▶ _GIVEN TASK_: Reproduce each line exactly. Skip none.

▶ _SOURCE DATA_:
--
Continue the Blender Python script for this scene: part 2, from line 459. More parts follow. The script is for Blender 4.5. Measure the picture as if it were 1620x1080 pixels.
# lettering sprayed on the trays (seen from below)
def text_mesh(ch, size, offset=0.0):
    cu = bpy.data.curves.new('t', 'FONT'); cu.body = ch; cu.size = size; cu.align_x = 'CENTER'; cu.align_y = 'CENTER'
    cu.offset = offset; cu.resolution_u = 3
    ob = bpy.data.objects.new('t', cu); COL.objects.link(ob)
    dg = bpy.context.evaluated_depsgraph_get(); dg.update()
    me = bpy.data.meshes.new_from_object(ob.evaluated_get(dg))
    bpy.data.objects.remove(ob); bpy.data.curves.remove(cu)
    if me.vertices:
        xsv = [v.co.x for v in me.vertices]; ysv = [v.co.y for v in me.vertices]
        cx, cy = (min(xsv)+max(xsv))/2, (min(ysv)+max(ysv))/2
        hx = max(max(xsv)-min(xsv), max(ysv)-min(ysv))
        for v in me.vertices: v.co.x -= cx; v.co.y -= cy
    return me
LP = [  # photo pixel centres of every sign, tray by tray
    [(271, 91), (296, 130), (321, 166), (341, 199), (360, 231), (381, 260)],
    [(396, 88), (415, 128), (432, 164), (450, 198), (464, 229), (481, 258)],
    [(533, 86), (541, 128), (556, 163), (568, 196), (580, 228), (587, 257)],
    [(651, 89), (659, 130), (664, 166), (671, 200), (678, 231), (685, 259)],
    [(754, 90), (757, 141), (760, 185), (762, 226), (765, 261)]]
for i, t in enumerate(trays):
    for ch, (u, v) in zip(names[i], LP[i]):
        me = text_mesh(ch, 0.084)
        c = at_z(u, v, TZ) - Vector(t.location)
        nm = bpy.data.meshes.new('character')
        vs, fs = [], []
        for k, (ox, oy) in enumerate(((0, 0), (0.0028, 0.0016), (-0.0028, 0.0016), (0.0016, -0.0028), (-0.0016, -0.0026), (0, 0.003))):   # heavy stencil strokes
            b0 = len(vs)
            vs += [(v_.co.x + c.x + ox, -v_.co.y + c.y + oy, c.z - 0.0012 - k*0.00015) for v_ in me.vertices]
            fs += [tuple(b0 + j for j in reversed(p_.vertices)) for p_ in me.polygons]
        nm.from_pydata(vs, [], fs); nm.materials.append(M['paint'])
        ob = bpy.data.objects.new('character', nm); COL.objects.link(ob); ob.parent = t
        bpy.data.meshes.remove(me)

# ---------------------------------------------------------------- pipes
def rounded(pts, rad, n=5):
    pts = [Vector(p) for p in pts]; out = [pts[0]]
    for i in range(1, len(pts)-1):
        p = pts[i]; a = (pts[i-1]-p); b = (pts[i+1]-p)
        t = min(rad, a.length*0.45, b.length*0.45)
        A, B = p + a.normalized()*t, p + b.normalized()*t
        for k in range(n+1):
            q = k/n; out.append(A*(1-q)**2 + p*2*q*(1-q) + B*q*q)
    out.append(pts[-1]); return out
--
▶ _OUTPUT OF THE TASK_:
Continue the Blender Python script for this scene: part 2, from line 459. More parts follow. The script is for Blender 4.5. Measure the picture as if it were 1620x1080 pixels.
# lettering sprayed on the trays (seen from below)
def text_mesh(ch, size, offset=0.0):
    cu = bpy.data.curves.new('t', 'FONT'); cu.body = ch; cu.size = size; cu.align_x = 'CENTER'; cu.align_y = 'CENTER'
    cu.offset = offset; cu.resolution_u = 3
    ob = bpy.data.objects.new('t', cu); COL.objects.link(ob)
    dg = bpy.context.evaluated_depsgraph_get(); dg.update()
    me = bpy.data.meshes.new_from_object(ob.evaluated_get(dg))
    bpy.data.objects.remove(ob); bpy.data.curves.remove(cu)
    if me.vertices:
        xsv = [v.co.x for v in me.vertices]; ysv = [v.co.y for v in me.vertices]
        cx, cy = (min(xsv)+max(xsv))/2, (min(ysv)+max(ysv))/2
        hx = max(max(xsv)-min(xsv), max(ysv)-min(ysv))
        for v in me.vertices: v.co.x -= cx; v.co.y -= cy
    return me
LP = [  # photo pixel centres of every sign, tray by tray
    [(271, 91), (296, 130), (321, 166), (341, 199), (360, 231), (381, 260)],
    [(396, 88), (415, 128), (432, 164), (450, 198), (464, 229), (481, 258)],
    [(533, 86), (541, 128), (556, 163), (568, 196), (580, 228), (587, 257)],
    [(651, 89), (659, 130), (664, 166), (671, 200), (678, 231), (685, 259)],
    [(754, 90), (757, 141), (760, 185), (762, 226), (765, 261)]]
for i, t in enumerate(trays):
    for ch, (u, v) in zip(names[i], LP[i]):
        me = text_mesh(ch, 0.084)
        c = at_z(u, v, TZ) - Vector(t.location)
        nm = bpy.data.meshes.new('character')
        vs, fs = [], []
        for k, (ox, oy) in enumerate(((0, 0), (0.0028, 0.0016), (-0.0028, 0.0016), (0.0016, -0.0028), (-0.0016, -0.0026), (0, 0.003))):   # heavy stencil strokes
            b0 = len(vs)
            vs += [(v_.co.x + c.x + ox, -v_.co.y + c.y + oy, c.z - 0.0012 - k*0.00015) for v_ in me.vertices]
            fs += [tuple(b0 + j for j in reversed(p_.vertices)) for p_ in me.polygons]
        nm.from_pydata(vs, [], fs); nm.materials.append(M['paint'])
        ob = bpy.data.objects.new('character', nm); COL.objects.link(ob); ob.parent = t
        bpy.data.meshes.remove(me)

# ---------------------------------------------------------------- pipes
def rounded(pts, rad, n=5):
    pts = [Vector(p) for p in pts]; out = [pts[0]]
    for i in range(1, len(pts)-1):
        p = pts[i]; a = (pts[i-1]-p); b = (pts[i+1]-p)
        t = min(rad, a.length*0.45, b.length*0.45)
        A, B = p + a.normalized()*t, p + b.normalized()*t
        for k in range(n+1):
            q = k/n; out.append(A*(1-q)**2 + p*2*q*(1-q) + B*q*q)
    out.append(pts[-1]); return out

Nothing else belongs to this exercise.